Desde 2019, ao menos 31 parlamentares de 11 partidos atuaram para enfraquecer os mecanismos de controle sobre descontos feitos em aposentadorias e pensões pagas pelo INSS. À época, a medida passou despercebida pela opinião pública. Hoje, à luz das investigações da Polícia Federal e da Controladoria-Geral da União (CGU), ela ganha novos contornos, apontando responsabilidades políticas pela fragilidade que permitiu a aplicação de descontos fraudulentos em milhões de beneficiários da Previdência Social.
A movimentação no Congresso teve início com a edição da Medida Provisória 871, assinada ainda no governo Jair Bolsonaro, em janeiro de 2019. O texto original previa a revalidação anual das autorizações de desconto repassadas a associações de aposentados, como forma de combater fraudes e manter atualizado o cadastro de consignações no INSS.

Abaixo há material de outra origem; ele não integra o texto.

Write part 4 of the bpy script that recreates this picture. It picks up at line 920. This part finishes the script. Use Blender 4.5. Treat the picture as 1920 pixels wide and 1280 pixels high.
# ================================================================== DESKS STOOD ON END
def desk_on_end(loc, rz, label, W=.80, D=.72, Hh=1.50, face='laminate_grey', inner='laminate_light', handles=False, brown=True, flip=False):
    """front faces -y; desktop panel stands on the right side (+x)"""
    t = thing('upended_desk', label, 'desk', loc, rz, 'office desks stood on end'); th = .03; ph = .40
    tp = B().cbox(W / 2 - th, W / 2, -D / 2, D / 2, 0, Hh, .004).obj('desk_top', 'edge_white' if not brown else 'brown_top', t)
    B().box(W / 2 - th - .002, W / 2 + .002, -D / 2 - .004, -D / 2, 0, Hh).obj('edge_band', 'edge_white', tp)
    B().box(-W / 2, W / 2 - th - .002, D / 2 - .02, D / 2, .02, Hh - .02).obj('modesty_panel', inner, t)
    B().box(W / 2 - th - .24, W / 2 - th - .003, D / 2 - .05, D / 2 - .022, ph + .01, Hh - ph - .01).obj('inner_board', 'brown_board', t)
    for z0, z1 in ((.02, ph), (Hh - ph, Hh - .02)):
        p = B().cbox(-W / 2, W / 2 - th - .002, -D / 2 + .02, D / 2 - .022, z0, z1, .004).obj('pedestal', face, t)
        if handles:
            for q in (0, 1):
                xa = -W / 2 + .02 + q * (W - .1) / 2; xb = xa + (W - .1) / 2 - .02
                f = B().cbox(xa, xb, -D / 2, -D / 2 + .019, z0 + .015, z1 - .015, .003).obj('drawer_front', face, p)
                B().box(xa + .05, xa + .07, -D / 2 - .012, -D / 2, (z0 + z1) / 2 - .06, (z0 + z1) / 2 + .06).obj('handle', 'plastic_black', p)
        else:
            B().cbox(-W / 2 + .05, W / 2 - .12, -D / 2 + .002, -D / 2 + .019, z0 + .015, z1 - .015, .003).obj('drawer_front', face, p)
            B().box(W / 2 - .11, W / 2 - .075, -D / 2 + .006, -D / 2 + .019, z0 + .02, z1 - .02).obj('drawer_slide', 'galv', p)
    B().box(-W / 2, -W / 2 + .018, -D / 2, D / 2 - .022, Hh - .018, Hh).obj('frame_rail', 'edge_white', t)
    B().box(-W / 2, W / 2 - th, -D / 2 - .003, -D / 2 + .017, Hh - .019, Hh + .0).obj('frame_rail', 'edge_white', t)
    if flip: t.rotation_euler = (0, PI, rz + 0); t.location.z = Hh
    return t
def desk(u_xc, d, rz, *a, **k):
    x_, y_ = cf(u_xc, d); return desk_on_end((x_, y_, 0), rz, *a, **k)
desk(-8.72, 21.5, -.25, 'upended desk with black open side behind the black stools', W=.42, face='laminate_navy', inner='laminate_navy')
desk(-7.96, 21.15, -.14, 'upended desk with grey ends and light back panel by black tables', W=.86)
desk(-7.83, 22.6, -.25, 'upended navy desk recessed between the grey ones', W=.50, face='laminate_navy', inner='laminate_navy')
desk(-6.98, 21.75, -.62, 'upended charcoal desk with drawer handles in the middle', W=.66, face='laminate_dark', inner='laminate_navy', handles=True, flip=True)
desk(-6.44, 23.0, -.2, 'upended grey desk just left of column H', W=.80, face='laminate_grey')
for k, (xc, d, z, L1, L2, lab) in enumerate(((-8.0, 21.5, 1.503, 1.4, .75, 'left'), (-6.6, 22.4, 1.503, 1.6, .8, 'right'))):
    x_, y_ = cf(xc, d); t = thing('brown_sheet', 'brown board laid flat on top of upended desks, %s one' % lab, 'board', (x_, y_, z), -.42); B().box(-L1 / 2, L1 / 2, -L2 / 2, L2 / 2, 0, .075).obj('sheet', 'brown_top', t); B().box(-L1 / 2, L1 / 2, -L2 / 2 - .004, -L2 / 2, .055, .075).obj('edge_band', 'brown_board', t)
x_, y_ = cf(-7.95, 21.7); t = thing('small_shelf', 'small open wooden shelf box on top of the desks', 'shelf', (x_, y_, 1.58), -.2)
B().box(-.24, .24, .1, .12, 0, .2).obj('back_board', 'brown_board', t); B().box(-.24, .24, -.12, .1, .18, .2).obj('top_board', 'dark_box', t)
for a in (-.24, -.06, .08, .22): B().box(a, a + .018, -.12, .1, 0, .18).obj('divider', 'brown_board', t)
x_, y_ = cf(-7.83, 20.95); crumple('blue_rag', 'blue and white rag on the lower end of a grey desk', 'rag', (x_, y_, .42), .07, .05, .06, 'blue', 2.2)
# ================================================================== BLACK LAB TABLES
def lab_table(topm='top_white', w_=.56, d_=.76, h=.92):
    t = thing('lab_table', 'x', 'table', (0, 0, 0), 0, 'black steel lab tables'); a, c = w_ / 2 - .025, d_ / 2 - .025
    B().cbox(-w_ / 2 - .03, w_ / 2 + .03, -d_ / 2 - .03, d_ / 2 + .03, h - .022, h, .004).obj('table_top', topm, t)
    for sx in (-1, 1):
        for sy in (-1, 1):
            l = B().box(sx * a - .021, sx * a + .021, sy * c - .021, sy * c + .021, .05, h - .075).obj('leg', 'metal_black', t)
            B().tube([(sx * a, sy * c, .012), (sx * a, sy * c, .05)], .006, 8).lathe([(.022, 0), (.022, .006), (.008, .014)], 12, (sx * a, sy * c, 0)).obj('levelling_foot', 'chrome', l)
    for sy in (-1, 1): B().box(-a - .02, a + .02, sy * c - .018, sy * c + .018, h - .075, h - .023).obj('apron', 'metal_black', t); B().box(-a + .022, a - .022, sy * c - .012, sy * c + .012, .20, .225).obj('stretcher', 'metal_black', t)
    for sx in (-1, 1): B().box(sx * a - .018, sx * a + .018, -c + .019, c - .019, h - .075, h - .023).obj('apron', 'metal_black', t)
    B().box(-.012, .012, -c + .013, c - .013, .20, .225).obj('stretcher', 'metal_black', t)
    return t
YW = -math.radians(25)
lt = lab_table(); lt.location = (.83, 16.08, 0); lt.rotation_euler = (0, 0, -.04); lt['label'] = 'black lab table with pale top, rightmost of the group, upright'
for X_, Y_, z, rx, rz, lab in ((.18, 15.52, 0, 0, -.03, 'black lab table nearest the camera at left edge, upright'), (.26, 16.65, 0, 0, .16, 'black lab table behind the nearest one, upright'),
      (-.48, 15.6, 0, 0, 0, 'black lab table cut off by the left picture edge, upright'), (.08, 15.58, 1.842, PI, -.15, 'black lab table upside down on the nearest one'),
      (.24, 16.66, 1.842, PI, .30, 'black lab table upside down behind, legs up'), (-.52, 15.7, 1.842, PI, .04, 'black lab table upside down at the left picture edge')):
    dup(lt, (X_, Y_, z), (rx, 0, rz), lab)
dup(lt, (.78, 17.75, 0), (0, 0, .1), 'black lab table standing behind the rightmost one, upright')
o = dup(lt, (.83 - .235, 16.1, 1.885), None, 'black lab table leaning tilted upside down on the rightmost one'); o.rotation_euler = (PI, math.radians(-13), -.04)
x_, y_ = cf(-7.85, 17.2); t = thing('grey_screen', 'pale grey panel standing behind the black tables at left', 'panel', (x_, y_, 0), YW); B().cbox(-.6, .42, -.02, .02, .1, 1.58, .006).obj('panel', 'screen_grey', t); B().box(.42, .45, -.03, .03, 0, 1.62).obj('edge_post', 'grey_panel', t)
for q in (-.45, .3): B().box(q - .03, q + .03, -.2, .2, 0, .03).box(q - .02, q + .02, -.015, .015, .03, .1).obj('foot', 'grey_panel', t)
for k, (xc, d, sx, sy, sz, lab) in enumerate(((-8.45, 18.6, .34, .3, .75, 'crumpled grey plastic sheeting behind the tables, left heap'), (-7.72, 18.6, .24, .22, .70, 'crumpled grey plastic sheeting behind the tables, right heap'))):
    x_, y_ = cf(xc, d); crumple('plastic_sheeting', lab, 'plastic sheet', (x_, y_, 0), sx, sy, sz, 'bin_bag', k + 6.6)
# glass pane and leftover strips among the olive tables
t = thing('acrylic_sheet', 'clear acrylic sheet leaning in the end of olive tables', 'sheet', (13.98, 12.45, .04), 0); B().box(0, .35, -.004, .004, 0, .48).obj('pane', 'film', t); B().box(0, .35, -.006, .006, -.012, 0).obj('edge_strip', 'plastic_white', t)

A resposta parlamentar foi imediata. Em vez de apoiar o endurecimento das regras, deputados de diversas legendas se mobilizaram para derrubar ou suavizar os mecanismos de controle. A maioria propôs que a revalidação ocorresse apenas a cada cinco anos. Outros, mais incisivos, tentaram suprimir integralmente o artigo 25 da MP — justamente o que tratava das exigências de revalidação e fiscalização dos descontos.
Entre os 31 parlamentares que atuaram diretamente nesse processo, destacam-se nomes da base aliada do governo Lula, como 11 deputados do PT, cinco do PSOL, três do PSB, dois do PCdoB, dois do MDB, dois do Republicanos, dois do PSDB, além de representantes de partidos como Solidariedade, PL, PDT e PSC.
Ministro da Previdência na lista
Entre os parlamentares envolvidos, estão Wolney Queiroz (PDT-PE), atual ministro da Previdência Social, e Marcelo Freixo (PSOL-RJ). Também aparecem Paulo Pereira da Silva (Solidariedade-SP), Heitor Schuch (PSB-RS), Daniel Almeida (PCdoB-BA), Zé Neto (PT-BA), Luiz Carlos Motta (PL-SP), Patrus Ananias (PT-MG), Hildo Rocha (MDB-MA), Tereza Nelma (PSDB-AL), entre outros.
À época, os argumentos usados pelos parlamentares eram de que a exigência anual seria "burocrática" e poderia representar uma interferência na liberdade de associação dos aposentados. O Planalto cedeu à pressão do Congresso e aceitou as alterações, tornando os mecanismos de fiscalização mais frágeis — exatamente como desejavam as entidades que hoje estão no centro das denúncias.
Fraudes, descontos abusivos e rombo milionário
Em 2024, as consequências da flexibilização se materializaram em uma investigação da Polícia Federal, que revelou um esquema de descontos fraudulentos aplicados diretamente nos contracheques de aposentados e pensionistas, sem autorização prévia ou com documentos falsificados.
Entidades como a Conafer (Confederação Nacional dos Agricultores Familiares e Empreendedores Rurais) são investigadas por aplicar descontos até 180% acima do autorizado, em valores que ultrapassam R$ 277 milhões, segundo os dados mais recentes da PF e da CGU.
A brecha explorada pelas entidades foi justamente a falta de revalidação periódica, que teria permitido detectar e interromper os descontos indevidos. A medida original do governo Bolsonaro, se aprovada como proposta, teria exigido a renovação anual das autorizações e oferecido maior controle digital sobre as operações.
Reações e silêncio
Com a repercussão das investigações, nomes de parlamentares que atuaram para derrubar o artigo 25 da MP 871 voltaram à tona. Entre eles, o agora ministro Wolney Queiroz, cuja atuação para enfraquecer a fiscalização em 2019 levanta questionamentos sobre sua posição atual na chefia do Ministério da Previdência — exatamente o órgão responsável por garantir a integridade do sistema de aposentadorias.
Até o momento, não houve manifestação oficial da maioria dos deputados envolvidos. A CGU e o Ministério da Previdência anunciaram novas medidas para reforçar os mecanismos de controle, mas sem apontar responsabilidades políticas pela fragilização da legislação em 2019.
Enquanto isso, milhões de aposentados seguem em risco de descontos indevidos, e o sistema de proteção social brasileiro convive com uma fragilidade construída de forma silenciosa no Congresso Nacional.